| Title: Werk (2025) Release Date: September 2025 (Season 1) Creator: Ruby Lee Dove, TribeRu Media Network: YouTube IMDb Plot: A comedic look inside a modern marketing agency, exploring the generational clashes and collaborations that happen behind the scenes of today’s workplace. Joe Says: Each bite-sized episode is perfect for lunch-break streaming. Tailor-made for anyone who’s ever silently judged a coworker on a Zoom call. |
Werk is a breezy series of YouTube shorts that takes a humorous—sometimes sharp, sometimes soft—look at the everyday absurdities of office life, presented in the ever-reliable mockumentary format. Created, written, and directed by Ruby Lee Dove, Werk wears its influences proudly, tipping its hat to workplace icons like Parks and Rec, Taxi, and yes, The Office, which unmistakably serves as the show’s comedic compass. While Werk seldom lands in full belly-laugh territory, the episodes deliver a steady stream of relatable chaos tailor-made for anyone who’s ever silently judged a coworker on a Zoom call. Each bite-sized episode is perfect for lunch-break streaming—short enough to finish your tuna wrap, long enough to make you grateful you don’t actually work at this place.

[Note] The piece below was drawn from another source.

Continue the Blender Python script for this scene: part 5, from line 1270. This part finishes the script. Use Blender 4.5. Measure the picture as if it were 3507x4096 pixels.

Season One—fully available on YouTube—focuses on the antics and dynamics of the Digital Creative Group, a mid-size marketing team project managed by Mi’Kael (Adam Chisnall), whose clip-on ties conceal delusions of grandeur big enough to fill the conference room. The office is populated with characters who are stunning, stupid, electric, and eclectic in all the ways a real workplace accidentally is. From messy desks to a frazzled new office manager to a corporate shakeup that no one’s remotely prepared for, the series bounces from mishap to meltdown with frenetic energy. Misheard conversations become disasters, minor tasks become wars, and a half-hearted food fight makes its debut. Werk leans into over-the-top silliness without ever losing its baseline relatability.

Ruby Lee Dove, serving as showrunner and co-star, anchors the series as Lee, the grounded, anxious counterbalance to Mi’Kael’s floppy buffoonery. Dove commits to the mockumentary formula with fearlessness, though the handheld camerawork and aggressive zooming technique occasionally veer into ADHD territory instead of NYPD Blue swagger. Dove makes a stylistic swing that is sometimes too bold, sometimes too caffeinated, but absolutely matches the vibe of this chaotic office ecosystem. The supporting cast adds texture: Chisnall’s nervous energy is pitch-perfect (however, his David Brent deification, occasionally turned up to eleven, feels more pantomime than parody), while Sabrina Orro’s exasperated office manager and Sean Buckingham’s laid-back ease help keep the show grounded.


Werk aims to be morally centered without relying on heavy-handed lessons or forced confessional drama. Dove walks a careful line between the absurd and the achingly real, capturing the emotional wear-and-tear of office life while still delivering jokes with a subtle wink. Even as the season finale introduces a C-suite shakeup, the show leans into optimism. Characters evolve and relationships shift, as the series itself levels up. Dove brings a skewed but affectionate realism to the screen, avoiding hollow parody in favor of something more human and more observant.
That, ultimately, is the real work of Werk: showing that office comedy still has fresh oxygen when it comes from creators who actually care about character, connection, and craft. Ruby Lee Dove is building something here and it’ll be fun to watch her keep going.